* GOAL
Leave the pictures out and quote every line from the start of the listing to the line with "link('number_mark', me, M['st_line'], st)", inclusive.
※ ※ ※
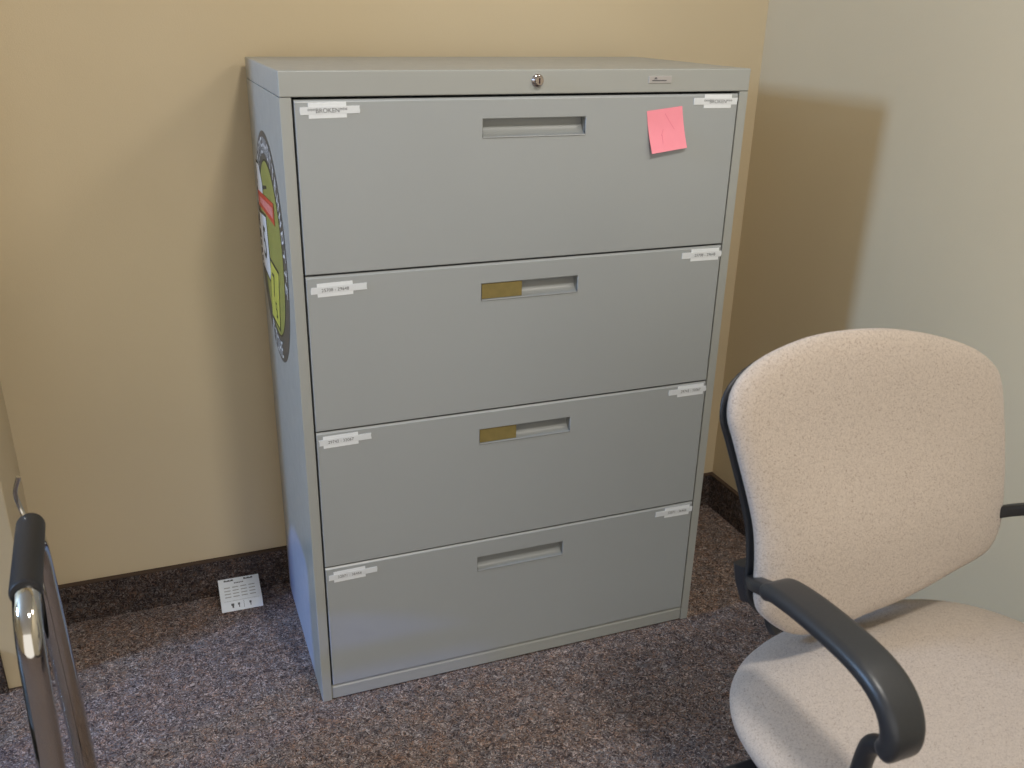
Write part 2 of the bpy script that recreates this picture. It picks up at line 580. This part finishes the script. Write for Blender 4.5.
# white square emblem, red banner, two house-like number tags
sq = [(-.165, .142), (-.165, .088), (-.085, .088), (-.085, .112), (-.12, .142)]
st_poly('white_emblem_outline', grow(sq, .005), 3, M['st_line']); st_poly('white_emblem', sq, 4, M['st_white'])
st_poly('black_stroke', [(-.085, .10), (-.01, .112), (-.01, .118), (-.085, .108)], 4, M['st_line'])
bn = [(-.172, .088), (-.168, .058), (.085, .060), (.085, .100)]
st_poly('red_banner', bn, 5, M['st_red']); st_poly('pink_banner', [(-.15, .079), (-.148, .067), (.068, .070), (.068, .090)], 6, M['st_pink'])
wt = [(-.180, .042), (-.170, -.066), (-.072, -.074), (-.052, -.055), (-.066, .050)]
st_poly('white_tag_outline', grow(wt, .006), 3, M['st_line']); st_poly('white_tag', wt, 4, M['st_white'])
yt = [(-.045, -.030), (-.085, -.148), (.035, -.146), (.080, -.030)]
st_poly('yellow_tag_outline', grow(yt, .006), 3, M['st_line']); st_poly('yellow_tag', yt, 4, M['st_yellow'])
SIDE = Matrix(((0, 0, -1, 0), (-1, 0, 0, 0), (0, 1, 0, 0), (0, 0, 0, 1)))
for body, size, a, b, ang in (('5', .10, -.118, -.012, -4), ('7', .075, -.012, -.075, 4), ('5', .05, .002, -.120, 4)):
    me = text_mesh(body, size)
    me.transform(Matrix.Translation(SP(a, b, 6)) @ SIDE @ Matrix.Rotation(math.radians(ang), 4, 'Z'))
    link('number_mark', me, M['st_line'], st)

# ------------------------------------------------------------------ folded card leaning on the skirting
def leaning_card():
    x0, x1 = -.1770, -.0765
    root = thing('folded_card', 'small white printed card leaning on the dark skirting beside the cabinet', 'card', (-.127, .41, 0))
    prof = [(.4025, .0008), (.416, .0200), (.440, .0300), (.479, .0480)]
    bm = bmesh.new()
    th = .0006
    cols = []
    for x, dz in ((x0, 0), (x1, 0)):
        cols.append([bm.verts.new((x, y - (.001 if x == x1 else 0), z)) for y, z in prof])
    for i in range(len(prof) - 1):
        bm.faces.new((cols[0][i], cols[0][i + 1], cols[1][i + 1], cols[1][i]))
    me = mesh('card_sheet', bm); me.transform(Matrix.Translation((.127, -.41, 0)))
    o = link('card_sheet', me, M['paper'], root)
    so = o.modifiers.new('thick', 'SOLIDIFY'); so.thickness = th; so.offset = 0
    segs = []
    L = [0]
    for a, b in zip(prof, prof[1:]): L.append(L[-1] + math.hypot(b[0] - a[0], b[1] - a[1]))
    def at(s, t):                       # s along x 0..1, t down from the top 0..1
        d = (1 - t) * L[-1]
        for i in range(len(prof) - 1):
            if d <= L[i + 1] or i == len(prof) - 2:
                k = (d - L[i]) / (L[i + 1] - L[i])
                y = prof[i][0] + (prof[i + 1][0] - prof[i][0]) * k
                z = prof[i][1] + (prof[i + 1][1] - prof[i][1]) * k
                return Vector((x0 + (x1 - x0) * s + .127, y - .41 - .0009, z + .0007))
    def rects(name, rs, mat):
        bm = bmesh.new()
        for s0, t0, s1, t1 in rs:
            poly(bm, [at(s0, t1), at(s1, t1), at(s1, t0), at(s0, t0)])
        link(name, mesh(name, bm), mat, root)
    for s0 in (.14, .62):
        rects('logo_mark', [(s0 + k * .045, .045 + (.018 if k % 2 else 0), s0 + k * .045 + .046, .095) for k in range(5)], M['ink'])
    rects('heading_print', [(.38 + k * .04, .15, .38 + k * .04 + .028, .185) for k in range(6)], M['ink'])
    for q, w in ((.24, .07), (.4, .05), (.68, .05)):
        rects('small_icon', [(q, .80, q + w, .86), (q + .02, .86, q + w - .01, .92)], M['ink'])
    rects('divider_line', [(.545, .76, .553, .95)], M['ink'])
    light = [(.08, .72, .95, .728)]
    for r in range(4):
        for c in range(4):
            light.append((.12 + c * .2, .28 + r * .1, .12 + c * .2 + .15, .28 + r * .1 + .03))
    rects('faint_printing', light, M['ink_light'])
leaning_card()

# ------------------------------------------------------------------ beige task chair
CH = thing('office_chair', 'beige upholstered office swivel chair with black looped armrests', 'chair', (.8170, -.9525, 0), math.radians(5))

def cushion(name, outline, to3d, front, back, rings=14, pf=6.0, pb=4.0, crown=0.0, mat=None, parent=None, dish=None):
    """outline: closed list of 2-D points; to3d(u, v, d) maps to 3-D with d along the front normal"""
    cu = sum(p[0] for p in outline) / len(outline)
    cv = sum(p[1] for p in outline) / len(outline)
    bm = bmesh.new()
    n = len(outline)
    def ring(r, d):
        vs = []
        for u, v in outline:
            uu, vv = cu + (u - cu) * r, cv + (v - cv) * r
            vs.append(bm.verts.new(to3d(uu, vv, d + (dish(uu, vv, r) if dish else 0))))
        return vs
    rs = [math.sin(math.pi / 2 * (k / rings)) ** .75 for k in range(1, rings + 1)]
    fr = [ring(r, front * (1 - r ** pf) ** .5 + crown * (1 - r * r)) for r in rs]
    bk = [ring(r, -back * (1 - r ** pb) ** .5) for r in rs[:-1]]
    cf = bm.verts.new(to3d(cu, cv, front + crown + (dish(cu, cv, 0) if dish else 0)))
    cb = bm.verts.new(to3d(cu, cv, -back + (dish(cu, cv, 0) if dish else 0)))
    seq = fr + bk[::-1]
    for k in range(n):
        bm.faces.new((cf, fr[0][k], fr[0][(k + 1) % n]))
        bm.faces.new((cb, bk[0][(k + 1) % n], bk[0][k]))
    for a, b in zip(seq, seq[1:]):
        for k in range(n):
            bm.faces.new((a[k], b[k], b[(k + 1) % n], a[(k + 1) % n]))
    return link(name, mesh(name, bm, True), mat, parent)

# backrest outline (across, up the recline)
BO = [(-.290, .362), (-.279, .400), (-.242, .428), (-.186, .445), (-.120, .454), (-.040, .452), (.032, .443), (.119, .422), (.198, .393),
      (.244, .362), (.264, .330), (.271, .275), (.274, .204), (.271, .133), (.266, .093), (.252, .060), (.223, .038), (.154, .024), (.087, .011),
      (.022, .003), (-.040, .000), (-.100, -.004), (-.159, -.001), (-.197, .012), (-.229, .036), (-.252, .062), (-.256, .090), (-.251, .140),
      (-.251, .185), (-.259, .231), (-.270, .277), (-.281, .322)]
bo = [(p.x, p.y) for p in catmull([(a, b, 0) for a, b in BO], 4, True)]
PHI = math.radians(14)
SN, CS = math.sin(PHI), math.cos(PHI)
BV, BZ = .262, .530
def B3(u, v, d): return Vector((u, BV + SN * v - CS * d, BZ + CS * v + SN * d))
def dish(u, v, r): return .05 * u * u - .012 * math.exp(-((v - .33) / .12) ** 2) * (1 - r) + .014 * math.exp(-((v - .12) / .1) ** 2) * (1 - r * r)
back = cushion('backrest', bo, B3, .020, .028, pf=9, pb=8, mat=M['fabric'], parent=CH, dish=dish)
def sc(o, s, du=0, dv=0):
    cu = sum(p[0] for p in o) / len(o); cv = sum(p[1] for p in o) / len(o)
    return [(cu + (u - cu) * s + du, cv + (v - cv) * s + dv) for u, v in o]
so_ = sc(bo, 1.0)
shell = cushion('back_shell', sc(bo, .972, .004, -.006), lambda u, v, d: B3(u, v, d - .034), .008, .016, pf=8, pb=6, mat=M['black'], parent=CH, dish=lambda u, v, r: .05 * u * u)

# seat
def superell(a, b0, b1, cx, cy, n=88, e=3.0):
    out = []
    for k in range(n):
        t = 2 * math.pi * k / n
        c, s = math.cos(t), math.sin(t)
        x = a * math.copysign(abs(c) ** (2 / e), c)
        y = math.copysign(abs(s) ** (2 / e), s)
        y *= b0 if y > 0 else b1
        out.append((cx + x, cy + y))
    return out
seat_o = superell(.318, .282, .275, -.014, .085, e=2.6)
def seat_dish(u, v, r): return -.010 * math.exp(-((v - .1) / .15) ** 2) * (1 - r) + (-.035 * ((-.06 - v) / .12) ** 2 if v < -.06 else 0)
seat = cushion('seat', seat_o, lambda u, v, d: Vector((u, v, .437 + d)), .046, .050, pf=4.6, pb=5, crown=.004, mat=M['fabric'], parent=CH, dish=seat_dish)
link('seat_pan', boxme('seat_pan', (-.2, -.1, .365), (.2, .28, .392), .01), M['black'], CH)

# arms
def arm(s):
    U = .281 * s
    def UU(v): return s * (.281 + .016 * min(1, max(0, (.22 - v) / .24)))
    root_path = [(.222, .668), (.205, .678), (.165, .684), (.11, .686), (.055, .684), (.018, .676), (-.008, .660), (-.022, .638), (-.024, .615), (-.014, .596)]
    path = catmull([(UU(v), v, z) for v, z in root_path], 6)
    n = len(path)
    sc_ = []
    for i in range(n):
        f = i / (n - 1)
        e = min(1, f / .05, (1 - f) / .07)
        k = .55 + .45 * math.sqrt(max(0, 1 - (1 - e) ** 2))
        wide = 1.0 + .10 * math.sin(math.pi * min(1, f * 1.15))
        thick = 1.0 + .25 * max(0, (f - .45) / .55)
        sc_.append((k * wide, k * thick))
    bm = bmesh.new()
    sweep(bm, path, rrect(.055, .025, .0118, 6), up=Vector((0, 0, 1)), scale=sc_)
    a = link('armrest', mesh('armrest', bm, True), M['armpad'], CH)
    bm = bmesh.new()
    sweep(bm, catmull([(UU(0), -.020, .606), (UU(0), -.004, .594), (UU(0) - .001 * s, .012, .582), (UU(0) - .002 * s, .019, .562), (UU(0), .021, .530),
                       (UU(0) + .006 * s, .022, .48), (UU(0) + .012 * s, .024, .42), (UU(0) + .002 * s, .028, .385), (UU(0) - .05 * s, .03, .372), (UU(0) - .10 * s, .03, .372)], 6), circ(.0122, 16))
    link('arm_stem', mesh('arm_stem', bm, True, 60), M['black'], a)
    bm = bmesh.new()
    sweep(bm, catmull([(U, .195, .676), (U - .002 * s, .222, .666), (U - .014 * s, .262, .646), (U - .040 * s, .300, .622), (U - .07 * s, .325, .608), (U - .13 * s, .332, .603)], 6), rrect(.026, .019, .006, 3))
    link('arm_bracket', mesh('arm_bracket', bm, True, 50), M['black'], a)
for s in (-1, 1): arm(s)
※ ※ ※
* RESPONSE
Write part 2 of the bpy script that recreates this picture. It picks up at line 580. This part finishes the script. Write for Blender 4.5.
# white square emblem, red banner, two house-like number tags
sq = [(-.165, .142), (-.165, .088), (-.085, .088), (-.085, .112), (-.12, .142)]
st_poly('white_emblem_outline', grow(sq, .005), 3, M['st_line']); st_poly('white_emblem', sq, 4, M['st_white'])
st_poly('black_stroke', [(-.085, .10), (-.01, .112), (-.01, .118), (-.085, .108)], 4, M['st_line'])
bn = [(-.172, .088), (-.168, .058), (.085, .060), (.085, .100)]
st_poly('red_banner', bn, 5, M['st_red']); st_poly('pink_banner', [(-.15, .079), (-.148, .067), (.068, .070), (.068, .090)], 6, M['st_pink'])
wt = [(-.180, .042), (-.170, -.066), (-.072, -.074), (-.052, -.055), (-.066, .050)]
st_poly('white_tag_outline', grow(wt, .006), 3, M['st_line']); st_poly('white_tag', wt, 4, M['st_white'])
yt = [(-.045, -.030), (-.085, -.148), (.035, -.146), (.080, -.030)]
st_poly('yellow_tag_outline', grow(yt, .006), 3, M['st_line']); st_poly('yellow_tag', yt, 4, M['st_yellow'])
SIDE = Matrix(((0, 0, -1, 0), (-1, 0, 0, 0), (0, 1, 0, 0), (0, 0, 0, 1)))
for body, size, a, b, ang in (('5', .10, -.118, -.012, -4), ('7', .075, -.012, -.075, 4), ('5', .05, .002, -.120, 4)):
    me = text_mesh(body, size)
    me.transform(Matrix.Translation(SP(a, b, 6)) @ SIDE @ Matrix.Rotation(math.radians(ang), 4, 'Z'))
    link('number_mark', me, M['st_line'], st)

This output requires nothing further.